* [Data provided]
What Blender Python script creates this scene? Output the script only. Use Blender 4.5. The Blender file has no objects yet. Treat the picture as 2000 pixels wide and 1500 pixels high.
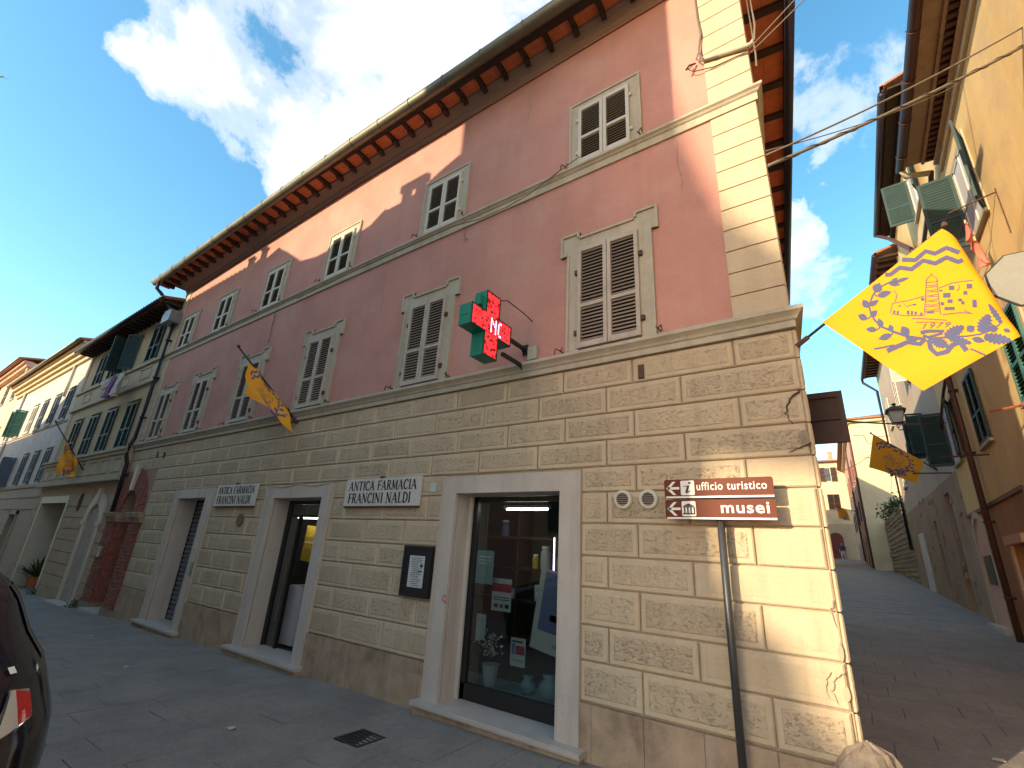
import bpy, bmesh, math, random
from mathutils import Vector, Matrix
random.seed(7)
S = bpy.context.scene
COL = S.collection
R = math.radians

# ------------------------------------------------------------------ camera
CAM = Vector((0.0, -4.5, 1.82))
YAW, PITCH, ROLL = R(36.088), R(19.731), R(-3.484)
cam = bpy.data.cameras.new('camera')
cam.sensor_width = 36.0
cam.lens = 36.0 * 913.84 / 2000.0
cam.clip_start = 0.05
cam.clip_end = 2000
co = bpy.data.objects.new('camera', cam)
COL.objects.link(co)
_m = Matrix.Rotation(YAW, 3, 'Z') @ Matrix.Rotation(PITCH, 3, 'X') @ Matrix.Rotation(ROLL, 3, 'Y')
_r, _f, _u = _m.col[0], _m.col[1], _m.col[2]
co.matrix_world = Matrix(((_r.x, _u.x, -_f.x, CAM.x), (_r.y, _u.y, -_f.y, CAM.y), (_r.z, _u.z, -_f.z, CAM.z), (0, 0, 0, 1)))
S.camera = co

# ------------------------------------------------------------------ light
SUN_AZ, SUN_EL = R(23.0), R(15.0)          # direction the light travels: from +y towards +x
LDIR = Vector((math.sin(SUN_AZ) * math.cos(SUN_EL), math.cos(SUN_AZ) * math.cos(SUN_EL), -math.sin(SUN_EL)))
sun = bpy.data.lights.new('sun', 'SUN')
sun.energy = 2.75
sun.angle = R(0.53)
sun.color = (1.0, 0.77, 0.48)
so = bpy.data.objects.new('sun', sun)
COL.objects.link(so)
so.rotation_euler = LDIR.to_track_quat('-Z', 'Y').to_euler()
so.location = (-8, -20, 14)

world = bpy.data.worlds.new('World')
S.world = world
world.use_nodes = True
nt = world.node_tree
for n in list(nt.nodes):
    nt.nodes.remove(n)


def N(t, typ, **kw):
    n = t.nodes.new(typ)
    for k, v in kw.items():
        if k in ('loc',):
            continue
        setattr(n, k, v)
    return n


def setin(n, **kw):
    for k, v in kw.items():
        n.inputs[k.replace('_', ' ')].default_value = v


sky = N(nt, 'ShaderNodeTexSky', sky_type='NISHITA', sun_disc=False)
sky.sun_elevation = SUN_EL
sky.sun_rotation = math.atan2(-LDIR.x, -LDIR.y)
sky.altitude = 300
sky.air_density = 1.0
sky.dust_density = 0.6
sky.ozone_density = 1.0
SKY_STRENGTH = 0.15
hsv = N(nt, 'ShaderNodeHueSaturation')
hsv.inputs['Saturation'].default_value = 1.28
hsv.inputs['Hue'].default_value = 0.485
hsv.inputs['Value'].default_value = 1.0
nt.links.new(sky.outputs[0], hsv.inputs['Color'])


def MATH(t, op, a, b=None, clamp=False):
    n = t.nodes.new('ShaderNodeMath')
    n.operation = op
    n.use_clamp = clamp
    for i, x in enumerate((a, b)):
        if x is None:
            continue
        if isinstance(x, (int, float)):
            n.inputs[i].default_value = x
        else:
            t.links.new(x, n.inputs[i])
    return n.outputs[0]


def VM(t, op, a, b=None):
    n = t.nodes.new('ShaderNodeVectorMath')
    n.operation = op
    for i, x in enumerate((a, b)):
        if x is None:
            continue
        if isinstance(x, (tuple, Vector)):
            n.inputs[i].default_value = tuple(x)
        else:
            t.links.new(x, n.inputs[i])
    return n


def RAMP(t, fac, stops, interp='LINEAR'):
    n = t.nodes.new('ShaderNodeValToRGB')
    n.color_ramp.interpolation = interp
    e = n.color_ramp.elements
    while len(e) > 1:
        e.remove(e[0])
    for i, (p, c) in enumerate(stops):
        if isinstance(c, (int, float)):
            c = (c, c, c)
        x = e[0] if i == 0 else e.new(p)
        x.position = p
        x.color = (c[0], c[1], c[2], 1)
    if fac is not None:
        t.links.new(fac, n.inputs[0])
    return n.outputs[0]


def NOISE(t, vec, scale, detail=4, rough=.55, dist=0.0):
    n = t.nodes.new('ShaderNodeTexNoise')
    n.inputs['Scale'].default_value = scale
    n.inputs['Detail'].default_value = detail
    n.inputs['Roughness'].default_value = rough
    n.inputs['Distortion'].default_value = dist
    if vec is not None:
        t.links.new(vec, n.inputs['Vector'])
    return n


def MIX(t, fac, a, b, mode='MIX'):
    n = t.nodes.new('ShaderNodeMix')
    n.data_type = 'RGBA'
    n.blend_type = mode
    for sock, x in ((n.inputs[0], fac), (n.inputs[6], a), (n.inputs[7], b)):
        if isinstance(x, (int, float)):
            sock.default_value = x
        elif isinstance(x, tuple):
            sock.default_value = (x[0], x[1], x[2], 1)
        else:
            t.links.new(x, sock)
    return n.outputs[2]


# clouds: noise on the sky's direction, gathered round the cloud banks that stand over the street
tc = N(nt, 'ShaderNodeTexCoord')
dirv = tc.outputs['Generated']
n1 = NOISE(nt, dirv, 4.2, 10, .62, .3)
n2 = NOISE(nt, dirv, 1.3, 3, .5)
warp = VM(nt, 'SCALE', VM(nt, 'SUBTRACT', NOISE(nt, dirv, 5.0, 6, .6).outputs['Color'], (0.5, 0.5, 0.5)).outputs[0])
warp.inputs['Scale'].default_value = 0.30
dw = VM(nt, 'NORMALIZE', VM(nt, 'ADD', dirv, warp.outputs[0]).outputs[0]).outputs[0]


def pixdir(x, y):
    v = _r * ((x - 1000) / 913.84) + _f + _u * (-(y - 750) / 913.84)
    return v.normalized()


CLOUDS = [((640, 60), 15, 1.0), ((420, 110), 7, .9), ((760, 60), 15, 1.0), ((760, 230), 11, 1.0), ((590, 240), 7, .9), ((590, 345), 4.5, .7), ((980, -60), 15, .9), ((1300, -250), 16, .8), ((480, 200), 6, .7),
          ((1590, 545), 6.5, .8), ((1655, 540), 4.5, .65), ((1560, 440), 4, .7), ((1580, 200), 6.5, .66), ((1650, 160), 5.5, .55), ((1600, 60), 3, .3), ((1690, 250), 4, .3)]
msk = None
for (px, py), ang, w in CLOUDS:
    d = VM(nt, 'DOT_PRODUCT', dw, pixdir(px, py)).outputs['Value']
    mr = N(nt, 'ShaderNodeMapRange', interpolation_type='SMOOTHSTEP')
    mr.inputs['From Min'].default_value = math.cos(R(ang))
    mr.inputs['From Max'].default_value = math.cos(R(ang * .35))
    mr.inputs['To Max'].default_value = w
    nt.links.new(d, mr.inputs['Value'])
    msk = mr.outputs[0] if msk is None else MATH(nt, 'MAXIMUM', msk, mr.outputs[0])
# broken cloud added out of view to brighten and whiten the ambient light
rest = N(nt, 'ShaderNodeMapRange', interpolation_type='SMOOTHSTEP')
rest.inputs['From Min'].default_value = math.cos(R(56))
rest.inputs['From Max'].default_value = math.cos(R(70))
nt.links.new(VM(nt, 'DOT_PRODUCT', dirv, pixdir(1000, 560)).outputs['Value'], rest.inputs['Value'])
elsewhere = MATH(nt, 'MULTIPLY', rest.outputs[0], RAMP(nt, n2.outputs['Fac'], [(.40, 0.0), (.56, 1.0)]))
msk = MATH(nt, 'MAXIMUM', msk, elsewhere)
dens = MATH(nt, 'ADD', MATH(nt, 'MULTIPLY', msk, 0.74), MATH(nt, 'MULTIPLY', MATH(nt, 'MULTIPLY', MATH(nt, 'SUBTRACT', n1.outputs['Fac'], .52), 2.2), MATH(nt, 'ADD', .30, MATH(nt, 'MULTIPLY', msk, 1.6, True))))
cov = RAMP(nt, dens, [(.10, 0.0), (.34, .5), (.70, 1.0)], 'EASE')
cloudcol = RAMP(nt, NOISE(nt, dirv, 2.6, 5, .5).outputs['Fac'], [(.35, (7.2, 7.7, 8.3)), (.6, (9.0, 9.2, 9.3))])
skyc = MIX(nt, cov, hsv.outputs[0], MIX(nt, 1.0, cloudcol, (.33, .33, .33), 'MULTIPLY'))
bg = N(nt, 'ShaderNodeBackground')
bg.inputs['Strength'].default_value = SKY_STRENGTH
nt.links.new(skyc, bg.inputs['Color'])
wo = N(nt, 'ShaderNodeOutputWorld')
nt.links.new(bg.outputs[0], wo.inputs['Surface'])

S.view_settings.view_transform = 'Standard'
S.view_settings.look = 'None'
S.view_settings.gamma = 1
S.view_settings.exposure = 1.55
S.view_settings.use_curve_mapping = False
S.cycles.max_bounces = 8
S.cycles.diffuse_bounces = 6
S.cycles.use_denoising = True

# ------------------------------------------------------------------ mesh helpers
WPOS = {}          # world position of every object's origin


class Frame:
    """s runs along a wall, d stands out of it, z is height"""
    def __init__(s, o, ux, n):
        s.o, s.ux, s.n = Vector(o), Vector(ux).normalized(), Vector(n).normalized()

    def __call__(s, a, d, z):
        return s.o + s.ux * a + s.n * d + Vector((0, 0, z))


FAC = Frame((0, 0, 0), (1, 0, 0), (0, -1, 0))       # the pink house's street front
IDF = None


class MB:
    def __init__(self, fr=None, fix=True):
        self.v, self.f, self.m, self.fr, self.fix = [], [], [], fr, fix

    def P(self, p):
        return Vector(p) if self.fr is None else self.fr(*p)

    def add(self, pts, faces, mi=0):
        b = len(self.v)
        self.v += [tuple(self.P(p)) for p in pts]
        for f in faces:
            self.f.append(tuple(b + i for i in f))
            self.m.append(mi)
        return self

    def quad(self, a, b, c, d, mi=0):
        return self.add((a, b, c, d), ((0, 1, 2, 3),), mi)

    def box(self, x0, x1, y0, y1, z0, z1, mi=0):
        p = [(x0, y0, z0), (x1, y0, z0), (x1, y1, z0), (x0, y1, z0), (x0, y0, z1), (x1, y0, z1), (x1, y1, z1), (x0, y1, z1)]
        return self.add(p, ((0, 3, 2, 1), (4, 5, 6, 7), (0, 1, 5, 4), (1, 2, 6, 5), (2, 3, 7, 6), (3, 0, 4, 7)), mi)

    def prism(self, pts, d0, d1, mi=0, axis=1):
        """outline in the two other axes, extruded along axis from d0 to d1"""
        n = len(pts)

        def put(p, d):
            q = list(p)
            q.insert(axis, d)
            return tuple(q)
        P = [put(p, d0) for p in pts] + [put(p, d1) for p in pts]
        fs = [tuple(range(n))[::-1], tuple(range(n, 2 * n))] + [(i, (i + 1) % n, n + (i + 1) % n, n + i) for i in range(n)]
        return self.add(P, fs, mi)

    def tube(self, path, r, n=8, mi=0, cap=True, r2=None):
        path = [Vector(p) for p in path]
        k = len(path)
        pts, fs = [], []
        up = Vector((0, 0, 1))
        for i, p in enumerate(path):
            t = (path[min(i + 1, k - 1)] - path[max(i - 1, 0)]).normalized()
            a = t.cross(up)
            if a.length < 1e-3:
                a = t.cross(Vector((1, 0, 0)))
            a.normalize()
            b = t.cross(a)
            rr = r if r2 is None else r + (r2 - r) * i / max(1, k - 1)
            for j in range(n):
                w = 2 * math.pi * j / n
                pts.append(tuple(p + a * (rr * math.cos(w)) + b * (rr * math.sin(w))))
        for i in range(k - 1):
            for j in range(n):
                fs.append((i * n + j, i * n + (j + 1) % n, (i + 1) * n + (j + 1) % n, (i + 1) * n + j))
        if cap:
            fs += [tuple(range(n))[::-1], tuple(range((k - 1) * n, k * n))]
        return self.add(pts, fs, mi)

    def lathe(self, prof, c, n=16, mi=0):
        """prof: (radius, height) pairs turned about the vertical through c"""
        pts, fs = [], []
        for r, h in prof:
            for j in range(n):
                w = 2 * math.pi * j / n
                pts.append((c[0] + r * math.cos(w), c[1] + r * math.sin(w), c[2] + h))
        for i in range(len(prof) - 1):
            for j in range(n):
                fs.append((i * n + j, i * n + (j + 1) % n, (i + 1) * n + (j + 1) % n, (i + 1) * n + j))
        fs += [tuple(range(n))[::-1], tuple(range((len(prof) - 1) * n, len(prof) * n))]
        return self.add(pts, fs, mi)

    def mesh(self, name, mats, smooth=False):
        me = bpy.data.meshes.new(name)
        me.from_pydata(self.v, [], self.f)
        ms = mats if isinstance(mats, (list, tuple)) else [mats]
        for m in ms:
            me.materials.append(m)
        if len(ms) > 1:
            me.polygons.foreach_set('material_index', self.m)
        if self.fix and len(self.f) > 1:
            bm = bmesh.new()
            bm.from_mesh(me)
            bmesh.ops.recalc_face_normals(bm, faces=bm.faces)
            bm.to_mesh(me)
            bm.free()
        if smooth:
            me.polygons.foreach_set('use_smooth', [True] * len(me.polygons))
        me.update()
        return me

    def build(self, name, mats, parent=None, smooth=False, **kw):
        return link(name, self.mesh(name, mats, smooth), parent, (0, 0, 0), **kw)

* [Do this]
Everything from the first line to the line with "R = math.radians" must be repeated exactly, and nothing else. Leave the pictures out.

* [Right answer]
What Blender Python script creates this scene? Output the script only. Use Blender 4.5. The Blender file has no objects yet. Treat the picture as 2000 pixels wide and 1500 pixels high.
import bpy, bmesh, math, random
from mathutils import Vector, Matrix
random.seed(7)
S = bpy.context.scene
COL = S.collection
R = math.radians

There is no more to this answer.